AI summaries in online search influence users' attitudes
Yiwei Xu, Saloni Dash, Sungha Kang, Wang Liao, Emma S. Spiro
TL;DR
This study experimentally tests how AI-generated summaries embedded in search results influence users' attitudes, behavioral intentions, and policy support across four health topics. By manipulating the presence, placement, and framing (benefit vs harm) of AI summaries, the researchers show that AI summaries can bias judgments toward the summarized stance, with top placement amplifying attitude shifts. Moderators including issue familiarity and general trust in AI modulate these effects, and harm-framed summaries are perceived as more useful. The findings highlight important design and regulatory considerations for AI-enabled information ecosystems and the potential for heuristic processing to shape public opinion online.
Abstract
This study examined how AI-generated summaries, which have become visually prominent in online search results, affect how users think about different issues.
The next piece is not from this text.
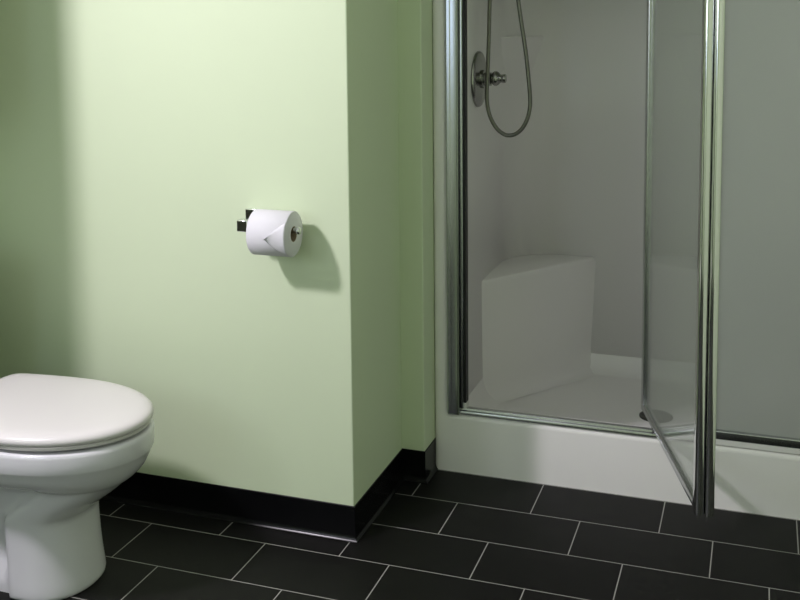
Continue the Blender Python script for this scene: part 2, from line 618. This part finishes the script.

In a preregistered randomized controlled experiment, participants (N = 2,004) viewed mock search result pages varying in the presence (vs. absence), placement (top vs. middle), and stance (benefit-framed vs. harm-framed) of AI-generated summaries across four publicly debated topics. Compared to a no-summary control group, participants exposed to AI-generated summaries reported issue attitudes, behavioral intentions, and policy support that aligned more closely with the AI summary stance. The summaries placed at the top of the page produced stronger shifts in users' issue attitudes (but not behavioral intentions or policy support) than those placed at the middle of the page. We also observed moderating effects from issue familiarity and general trust toward AI. In addition, users perceived the AI summaries more useful when it emphasized health harms versus benefits. These findings suggest that AI-generated search summaries can significantly shape public perceptions, raising important implications for the design and regulation of AI-integrated information ecosystems.